=== Data shown ===

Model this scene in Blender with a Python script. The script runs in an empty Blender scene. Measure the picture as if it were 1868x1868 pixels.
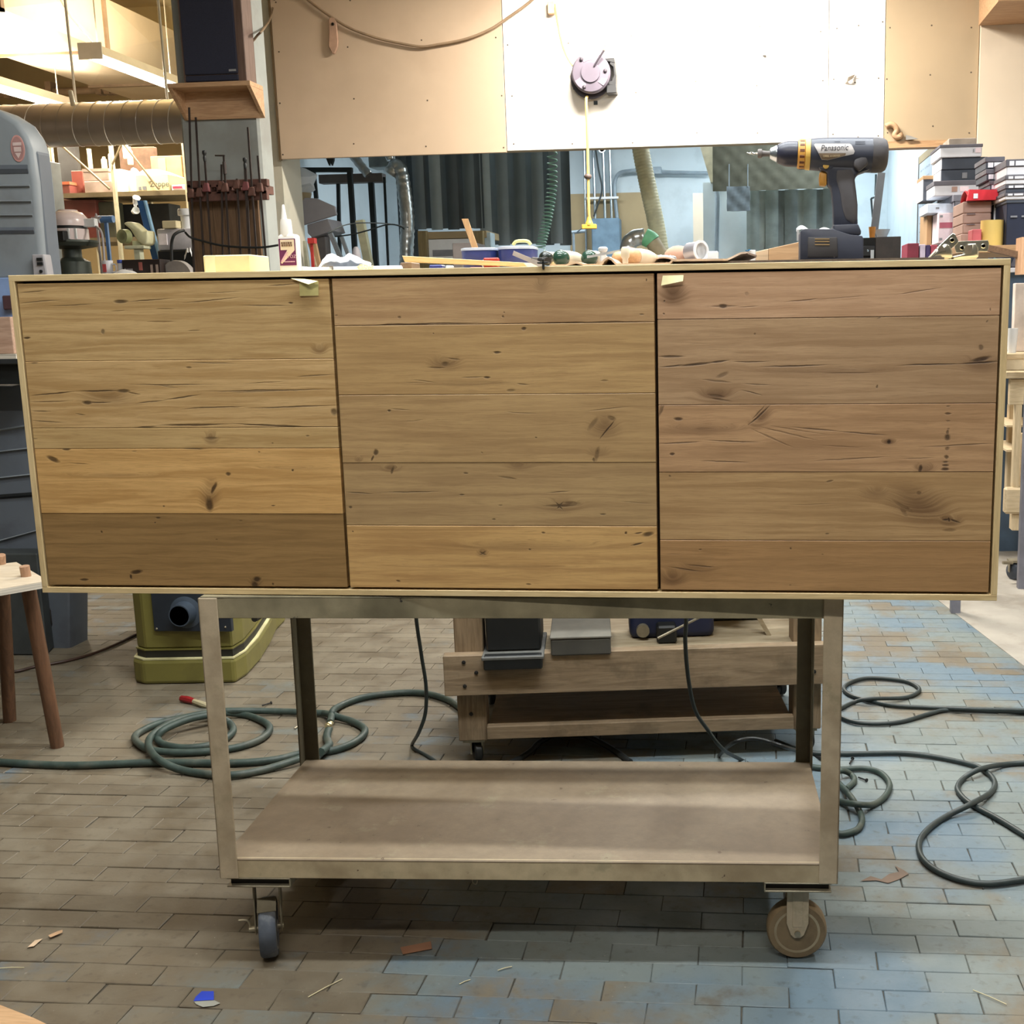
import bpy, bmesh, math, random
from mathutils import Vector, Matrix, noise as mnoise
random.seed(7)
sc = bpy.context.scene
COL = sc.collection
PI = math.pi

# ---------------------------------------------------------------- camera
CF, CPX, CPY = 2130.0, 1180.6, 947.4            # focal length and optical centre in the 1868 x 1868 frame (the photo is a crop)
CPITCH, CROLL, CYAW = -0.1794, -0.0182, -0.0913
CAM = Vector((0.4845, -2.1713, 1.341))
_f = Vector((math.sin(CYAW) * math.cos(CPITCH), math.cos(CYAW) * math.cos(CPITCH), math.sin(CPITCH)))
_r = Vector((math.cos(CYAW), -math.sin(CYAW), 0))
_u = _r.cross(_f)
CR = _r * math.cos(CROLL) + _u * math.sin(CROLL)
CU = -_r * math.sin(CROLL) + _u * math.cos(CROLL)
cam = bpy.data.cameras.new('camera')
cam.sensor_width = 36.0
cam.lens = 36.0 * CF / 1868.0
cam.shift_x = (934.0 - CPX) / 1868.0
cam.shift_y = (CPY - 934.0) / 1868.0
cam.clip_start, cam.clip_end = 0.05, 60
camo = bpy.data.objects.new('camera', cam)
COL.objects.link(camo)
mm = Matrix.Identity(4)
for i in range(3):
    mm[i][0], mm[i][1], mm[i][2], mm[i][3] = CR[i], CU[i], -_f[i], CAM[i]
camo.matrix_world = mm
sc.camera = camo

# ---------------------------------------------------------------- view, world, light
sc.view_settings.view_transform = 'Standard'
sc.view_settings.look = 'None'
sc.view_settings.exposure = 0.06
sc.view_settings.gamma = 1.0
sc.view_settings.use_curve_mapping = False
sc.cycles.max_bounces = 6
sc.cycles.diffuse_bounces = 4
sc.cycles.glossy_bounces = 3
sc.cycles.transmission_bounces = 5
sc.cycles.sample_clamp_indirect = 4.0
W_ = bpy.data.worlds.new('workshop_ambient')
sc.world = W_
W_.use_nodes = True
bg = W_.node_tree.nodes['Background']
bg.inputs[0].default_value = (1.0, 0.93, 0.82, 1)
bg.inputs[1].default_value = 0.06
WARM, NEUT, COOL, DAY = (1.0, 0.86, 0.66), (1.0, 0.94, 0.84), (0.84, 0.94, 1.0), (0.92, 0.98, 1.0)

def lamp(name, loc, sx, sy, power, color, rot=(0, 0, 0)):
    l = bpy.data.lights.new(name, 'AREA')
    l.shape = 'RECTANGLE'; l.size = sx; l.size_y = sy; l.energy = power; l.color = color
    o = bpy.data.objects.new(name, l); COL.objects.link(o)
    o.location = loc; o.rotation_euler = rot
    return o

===

*Prompt*: Your task is to repeat the data above exactly while excluding the pictures.

*Answer to the exercise*:
Model this scene in Blender with a Python script. The script runs in an empty Blender scene. Measure the picture as if it were 1868x1868 pixels.
import bpy, bmesh, math, random
from mathutils import Vector, Matrix, noise as mnoise
random.seed(7)
sc = bpy.context.scene
COL = sc.collection
PI = math.pi

# ---------------------------------------------------------------- camera
CF, CPX, CPY = 2130.0, 1180.6, 947.4            # focal length and optical centre in the 1868 x 1868 frame (the photo is a crop)
CPITCH, CROLL, CYAW = -0.1794, -0.0182, -0.0913
CAM = Vector((0.4845, -2.1713, 1.341))
_f = Vector((math.sin(CYAW) * math.cos(CPITCH), math.cos(CYAW) * math.cos(CPITCH), math.sin(CPITCH)))
_r = Vector((math.cos(CYAW), -math.sin(CYAW), 0))
_u = _r.cross(_f)
CR = _r * math.cos(CROLL) + _u * math.sin(CROLL)
CU = -_r * math.sin(CROLL) + _u * math.cos(CROLL)
cam = bpy.data.cameras.new('camera')
cam.sensor_width = 36.0
cam.lens = 36.0 * CF / 1868.0
cam.shift_x = (934.0 - CPX) / 1868.0
cam.shift_y = (CPY - 934.0) / 1868.0
cam.clip_start, cam.clip_end = 0.05, 60
camo = bpy.data.objects.new('camera', cam)
COL.objects.link(camo)
mm = Matrix.Identity(4)
for i in range(3):
    mm[i][0], mm[i][1], mm[i][2], mm[i][3] = CR[i], CU[i], -_f[i], CAM[i]
camo.matrix_world = mm
sc.camera = camo

# ---------------------------------------------------------------- view, world, light
sc.view_settings.view_transform = 'Standard'
sc.view_settings.look = 'None'
sc.view_settings.exposure = 0.06
sc.view_settings.gamma = 1.0
sc.view_settings.use_curve_mapping = False
sc.cycles.max_bounces = 6
sc.cycles.diffuse_bounces = 4
sc.cycles.glossy_bounces = 3
sc.cycles.transmission_bounces = 5
sc.cycles.sample_clamp_indirect = 4.0
W_ = bpy.data.worlds.new('workshop_ambient')
sc.world = W_
W_.use_nodes = True
bg = W_.node_tree.nodes['Background']
bg.inputs[0].default_value = (1.0, 0.93, 0.82, 1)
bg.inputs[1].default_value = 0.06
WARM, NEUT, COOL, DAY = (1.0, 0.86, 0.66), (1.0, 0.94, 0.84), (0.84, 0.94, 1.0), (0.92, 0.98, 1.0)

def lamp(name, loc, sx, sy, power, color, rot=(0, 0, 0)):
    l = bpy.data.lights.new(name, 'AREA')
    l.shape = 'RECTANGLE'; l.size = sx; l.size_y = sy; l.energy = power; l.color = color
    o = bpy.data.objects.new(name, l); COL.objects.link(o)
    o.location = loc; o.rotation_euler = rot
    return o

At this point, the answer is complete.